My lizard with no name* is also part of the yard stuff today, or should I say – last night. They need sun to manufacture Vit D to process calcium and I don’t have a UV bulb up yet so I take him outside. While sitting there, I started watching life in the grass. It was sooo relaxing. There is so much going on right beneath our feet. I managed to get a couple of pictures of my lizard and a couple of the lawn’s occupants living their lives around my feet.
The Jungle
Naw, I don’t let him run free.
I’m so cute!
Busy, busy, busy, Bee. It was really hard to get a picture of one of these guys!
One of my fav’s, the Preying Mantis. That clover flower next to him is about the size of a pea.
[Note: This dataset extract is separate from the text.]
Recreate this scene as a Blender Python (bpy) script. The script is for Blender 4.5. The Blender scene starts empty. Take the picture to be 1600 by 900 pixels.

(*What to name this lizard? I keep calling him Squirt, but he won’t be a Squirt forever. More on that in my next post. I kinda liked Willow but everyone’s running away screaming on that one. Then Cooper kinda hit me, but Spider Bait sneered at that one too. And apparently my hair dresser says it has to have a lizardish name or a dragon name. [Spider Bait got his haircut today and was discussing my lizard.] Suggestions?)
Movement
Also while I was miserable this past week, I had problems with my right knee. A reminder that I need to find my ankle weights and start back on my old knee exercises. Horseback riding in the number of hours that I was putting in back in the day plus running created a muscle imbalance that will always be with me. When I was working and running it wasn’t so much a problem because I was also doing weight work to keep my body evened up. It was during the off-season when the muscles began to atrophy that my knees would give me the most trouble. At one point the imbalance pulled my kneecaps sideways, which was less than fun and had one doctor wanting to cut the muscles off the sides of my kneecaps. Well, you know that ain’t happening. I eventually found a doctor and runner who realized what was going on and gave me exercises to do to save my knees and keep me moving. The catch? It will always be there and require exercises to keep my parts where they belong. So gotta get back to it.
Things did straighten up enough that I started walking again yesterday. NO sore muscles! I’m excited. I’ll walk a couple more times and if I still have no soreness I’m going to go from 20 min. to 25 min. and see what happens. Squee!